Friday, November 20, 2009

Peugeot 308 GT writeup by Nigel Burton

Peugeot 308 GT
6:26pm Tuesday 12th May 2009

By Nigel Burton »

THE FRENCH have always been a cultured lot. Whether it be a nice glass of wine, a new posh perfume or a masterpiece hanging in the Louvre , they love the finer things in life.

So maybe it’s no surprise Peugeot’s hot-hatchbacks have grown more and more laid back over the last 20 years or so. Unfortunately, they’ve also become more languid.

But is that such a bad thing? Do we really want to go back to the 205 Gti with its noisy engine, tailhappy handling and tissue-thin bodywork? I doubt it.

The 308 GT is not a rival to the Renault Megane 225 nor even the Golf Gti, but it would be wrong to dismiss it as a ‘luke warm hatch’, rather than a truly hot one.

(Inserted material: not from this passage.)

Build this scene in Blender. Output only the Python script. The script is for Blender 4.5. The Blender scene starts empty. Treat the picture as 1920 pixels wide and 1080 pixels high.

It has the same blown 1.6-litre engine you’d otherwise find in a Mini Cooper S (co-developed with input from BMW), lowered suspension, stiffer springs and smart five-spoke alloy wheels shod with hefty 225/40 R18 tyres. That’s still a rather tasty package.

Interestingly, the visual changes don’t go anywhere like as far. Principally, the GT is distinguished from lesser 308s by its tailgate spoiler, a few tweaks to the shark-like nose and a couple of bits of racy trim scattered about the comfortable cabin.

As far as facelifts go, that is more of a nip ’n tuck than full surgical reconstruction.

Peugeot’s stealthy approach to hot-hatchery means you can hustle this French fancy rather faster down your favour piece of black top than, say, an Impreza WRX without fear of attracting the attention of the local gendarmes.

So you’ll probably end up having as much – if not more – fun than a full-on performance hatchback because the 308 is a car in which you can enjoy yourself without the attitude that goes with so many hot-hatchbacks these days.

If only the exhaust note hadn’t suffered the same way. I like to enjoy my sporty cars with a suitable accompanying soundtrack, the 308’s exhaust note sounds anodyne, the same pootling around town at idle as it is revving out in second.

Not that the powerplant needs to be revved hard, thanks to plenty of torque from low down and a handy 195 ft/lb overboost facility that really gets the 308 moving.

The standing start figures are fairly standard but once you are moving the Peugeot feels like a handy tool and I was never once left wishing for a bit more punch.

One common criticism of most Peugeots of fairly recent vintage has been the switch to electric steering pumps. The powered assistance lacks feel – a vital requirement for a car with sporting intentions. On the GT Peugeot’s engineers have switched back to a traditional hydraulic arrangement (albeit with an ‘on demand’ electric pump as back-up).

As a result the GT feels good – the front end is ‘pointy’ with lots of grip from the tyres and a fine feel for the road surface.

Keen drivers will approve.

I was surprised by the excellent ride, too. The suspension may have been stiffened – there’s appreciably less body roll than with a standard 308 – but the damping rates have been carefully selected so as not to rattle your fillings. The GT is a car I could drive a long way without feeling uncomfortable in.

The most powerful engine in the line-up also comes with Peugeot’s smooth-changing, six-speed gearbox which is infinitely preferable to the standard five-ratio box with its slightly ill-defined change quality.

Otherwise the GT is standard 308 – a roomy, mid-sized family hatch with a decent boot and low(ish) running costs.

There are some nice toys, too, including slivers of fake aluminium trim and a smattering of leather on the seats. Mind you, I couldn’t work out how to turn the premium audio system off – pressing the power button just seemed to mute the sound.

So what if the 308 lacks the raw appeal of a 205 Gti? In the real world it is faster, cheaper to run, has more cabin space and won’t fall to bits when the warranty runs out. In fact, it’s a bit of a no-brainer.

Fears over global warming are making the brutality of oldstyle hot hatchbacks social suicide these days. Drive an Impreza turbo or a Lancer Evo and it’s hard not to feel as though you’re enjoying the last of a dying breed. Cars of the future will go fast without looking fast. The old notion of the iron fist in the silk glove has never been more relevant.

So maybe it’s about time someone took some of the juvenile delinquent out of the hot-hatch formula.

If it is, trust the French to add some savoire faire to the recipe.

Price: £20,795
Engine: 1,589cc turbocharged 16-valve fourcylinder petrol
Max power: 175bhp @ 6,000rpm
Max torque: 190lb/ft@ 1,500rpm
Max speed: 140mph
0-62mph: 8.3 seconds
Combined fuel consumption: 37.1mpg
CO2 emissions: 180 g/km
Equipment: Alloy wheels, electric windows, CD/RDS radio, climate control, front, passenger and side airbags, cruise control, electric mirrors, leather trim.